>> Start DATA ROWS

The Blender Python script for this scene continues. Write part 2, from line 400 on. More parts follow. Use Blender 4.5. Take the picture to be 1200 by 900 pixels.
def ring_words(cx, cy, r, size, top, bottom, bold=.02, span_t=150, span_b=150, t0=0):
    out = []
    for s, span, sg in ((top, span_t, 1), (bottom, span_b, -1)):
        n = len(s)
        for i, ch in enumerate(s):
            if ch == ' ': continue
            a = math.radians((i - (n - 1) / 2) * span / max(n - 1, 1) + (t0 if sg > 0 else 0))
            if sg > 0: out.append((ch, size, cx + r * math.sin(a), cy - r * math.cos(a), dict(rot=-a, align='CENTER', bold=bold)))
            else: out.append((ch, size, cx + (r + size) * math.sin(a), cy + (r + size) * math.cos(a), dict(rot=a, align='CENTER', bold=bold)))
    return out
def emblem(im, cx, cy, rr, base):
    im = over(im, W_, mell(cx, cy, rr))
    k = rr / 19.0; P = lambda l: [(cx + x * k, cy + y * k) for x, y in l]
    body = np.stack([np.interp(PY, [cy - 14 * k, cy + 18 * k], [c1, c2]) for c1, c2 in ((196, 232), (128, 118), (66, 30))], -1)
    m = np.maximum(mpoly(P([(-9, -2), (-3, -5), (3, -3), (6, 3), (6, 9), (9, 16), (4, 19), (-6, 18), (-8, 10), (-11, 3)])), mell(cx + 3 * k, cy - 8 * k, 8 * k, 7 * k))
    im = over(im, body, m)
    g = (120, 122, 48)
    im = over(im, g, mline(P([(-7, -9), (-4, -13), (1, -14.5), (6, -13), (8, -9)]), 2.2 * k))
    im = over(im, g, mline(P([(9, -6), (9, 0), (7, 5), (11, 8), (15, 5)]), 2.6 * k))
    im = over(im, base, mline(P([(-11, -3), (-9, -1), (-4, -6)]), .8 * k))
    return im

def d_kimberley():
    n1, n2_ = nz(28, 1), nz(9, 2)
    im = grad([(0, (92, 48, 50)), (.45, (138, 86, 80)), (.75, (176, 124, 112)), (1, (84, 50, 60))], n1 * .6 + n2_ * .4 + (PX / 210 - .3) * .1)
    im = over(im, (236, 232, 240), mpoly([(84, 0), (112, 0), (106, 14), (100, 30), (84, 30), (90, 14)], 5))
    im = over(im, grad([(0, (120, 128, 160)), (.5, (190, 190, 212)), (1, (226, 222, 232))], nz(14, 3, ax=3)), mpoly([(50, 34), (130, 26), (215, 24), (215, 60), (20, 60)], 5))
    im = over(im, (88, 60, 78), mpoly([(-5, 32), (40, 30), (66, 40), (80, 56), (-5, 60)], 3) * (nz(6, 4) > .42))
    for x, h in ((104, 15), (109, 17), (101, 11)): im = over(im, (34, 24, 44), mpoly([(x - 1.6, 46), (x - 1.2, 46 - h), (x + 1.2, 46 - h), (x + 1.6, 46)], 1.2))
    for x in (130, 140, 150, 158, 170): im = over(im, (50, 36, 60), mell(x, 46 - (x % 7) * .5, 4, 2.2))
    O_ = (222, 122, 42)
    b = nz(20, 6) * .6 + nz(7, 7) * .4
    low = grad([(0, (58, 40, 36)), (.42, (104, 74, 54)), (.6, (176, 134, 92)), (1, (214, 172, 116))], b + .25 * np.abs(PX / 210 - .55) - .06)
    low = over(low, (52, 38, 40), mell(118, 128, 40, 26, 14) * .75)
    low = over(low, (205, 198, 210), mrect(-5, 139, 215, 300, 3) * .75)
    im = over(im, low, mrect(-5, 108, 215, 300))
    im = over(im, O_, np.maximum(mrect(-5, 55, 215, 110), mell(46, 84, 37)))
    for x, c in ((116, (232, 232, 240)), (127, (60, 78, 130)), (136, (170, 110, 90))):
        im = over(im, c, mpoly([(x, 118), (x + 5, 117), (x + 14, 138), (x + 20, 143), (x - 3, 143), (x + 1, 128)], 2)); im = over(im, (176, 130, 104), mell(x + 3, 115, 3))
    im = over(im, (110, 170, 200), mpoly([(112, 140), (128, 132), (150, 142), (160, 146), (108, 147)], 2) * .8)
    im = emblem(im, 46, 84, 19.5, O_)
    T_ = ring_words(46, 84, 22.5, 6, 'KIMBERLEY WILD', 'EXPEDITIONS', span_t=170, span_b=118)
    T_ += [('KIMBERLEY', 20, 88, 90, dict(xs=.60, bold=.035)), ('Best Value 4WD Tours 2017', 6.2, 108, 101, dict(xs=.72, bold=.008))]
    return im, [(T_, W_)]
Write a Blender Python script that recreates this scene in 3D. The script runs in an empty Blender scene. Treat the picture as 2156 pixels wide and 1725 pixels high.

>> End DATA ROWS

# PROBLEM TO SOLVE
Return all of the entries word for word.

# FULL OUTPUT
The Blender Python script for this scene continues. Write part 2, from line 400 on. More parts follow. Use Blender 4.5. Take the picture to be 1200 by 900 pixels.
def ring_words(cx, cy, r, size, top, bottom, bold=.02, span_t=150, span_b=150, t0=0):
    out = []
    for s, span, sg in ((top, span_t, 1), (bottom, span_b, -1)):
        n = len(s)
        for i, ch in enumerate(s):
            if ch == ' ': continue
            a = math.radians((i - (n - 1) / 2) * span / max(n - 1, 1) + (t0 if sg > 0 else 0))
            if sg > 0: out.append((ch, size, cx + r * math.sin(a), cy - r * math.cos(a), dict(rot=-a, align='CENTER', bold=bold)))
            else: out.append((ch, size, cx + (r + size) * math.sin(a), cy + (r + size) * math.cos(a), dict(rot=a, align='CENTER', bold=bold)))
    return out
def emblem(im, cx, cy, rr, base):
    im = over(im, W_, mell(cx, cy, rr))
    k = rr / 19.0; P = lambda l: [(cx + x * k, cy + y * k) for x, y in l]
    body = np.stack([np.interp(PY, [cy - 14 * k, cy + 18 * k], [c1, c2]) for c1, c2 in ((196, 232), (128, 118), (66, 30))], -1)
    m = np.maximum(mpoly(P([(-9, -2), (-3, -5), (3, -3), (6, 3), (6, 9), (9, 16), (4, 19), (-6, 18), (-8, 10), (-11, 3)])), mell(cx + 3 * k, cy - 8 * k, 8 * k, 7 * k))
    im = over(im, body, m)
    g = (120, 122, 48)
    im = over(im, g, mline(P([(-7, -9), (-4, -13), (1, -14.5), (6, -13), (8, -9)]), 2.2 * k))
    im = over(im, g, mline(P([(9, -6), (9, 0), (7, 5), (11, 8), (15, 5)]), 2.6 * k))
    im = over(im, base, mline(P([(-11, -3), (-9, -1), (-4, -6)]), .8 * k))
    return im

def d_kimberley():
    n1, n2_ = nz(28, 1), nz(9, 2)
    im = grad([(0, (92, 48, 50)), (.45, (138, 86, 80)), (.75, (176, 124, 112)), (1, (84, 50, 60))], n1 * .6 + n2_ * .4 + (PX / 210 - .3) * .1)
    im = over(im, (236, 232, 240), mpoly([(84, 0), (112, 0), (106, 14), (100, 30), (84, 30), (90, 14)], 5))
    im = over(im, grad([(0, (120, 128, 160)), (.5, (190, 190, 212)), (1, (226, 222, 232))], nz(14, 3, ax=3)), mpoly([(50, 34), (130, 26), (215, 24), (215, 60), (20, 60)], 5))
    im = over(im, (88, 60, 78), mpoly([(-5, 32), (40, 30), (66, 40), (80, 56), (-5, 60)], 3) * (nz(6, 4) > .42))
    for x, h in ((104, 15), (109, 17), (101, 11)): im = over(im, (34, 24, 44), mpoly([(x - 1.6, 46), (x - 1.2, 46 - h), (x + 1.2, 46 - h), (x + 1.6, 46)], 1.2))
    for x in (130, 140, 150, 158, 170): im = over(im, (50, 36, 60), mell(x, 46 - (x % 7) * .5, 4, 2.2))
    O_ = (222, 122, 42)
    b = nz(20, 6) * .6 + nz(7, 7) * .4
    low = grad([(0, (58, 40, 36)), (.42, (104, 74, 54)), (.6, (176, 134, 92)), (1, (214, 172, 116))], b + .25 * np.abs(PX / 210 - .55) - .06)
    low = over(low, (52, 38, 40), mell(118, 128, 40, 26, 14) * .75)
    low = over(low, (205, 198, 210), mrect(-5, 139, 215, 300, 3) * .75)
    im = over(im, low, mrect(-5, 108, 215, 300))
    im = over(im, O_, np.maximum(mrect(-5, 55, 215, 110), mell(46, 84, 37)))
    for x, c in ((116, (232, 232, 240)), (127, (60, 78, 130)), (136, (170, 110, 90))):
        im = over(im, c, mpoly([(x, 118), (x + 5, 117), (x + 14, 138), (x + 20, 143), (x - 3, 143), (x + 1, 128)], 2)); im = over(im, (176, 130, 104), mell(x + 3, 115, 3))
    im = over(im, (110, 170, 200), mpoly([(112, 140), (128, 132), (150, 142), (160, 146), (108, 147)], 2) * .8)
    im = emblem(im, 46, 84, 19.5, O_)
    T_ = ring_words(46, 84, 22.5, 6, 'KIMBERLEY WILD', 'EXPEDITIONS', span_t=170, span_b=118)
    T_ += [('KIMBERLEY', 20, 88, 90, dict(xs=.60, bold=.035)), ('Best Value 4WD Tours 2017', 6.2, 108, 101, dict(xs=.72, bold=.008))]
    return im, [(T_, W_)]
Write a Blender Python script that recreates this scene in 3D. The script runs in an empty Blender scene. Treat the picture as 2156 pixels wide and 1725 pixels high.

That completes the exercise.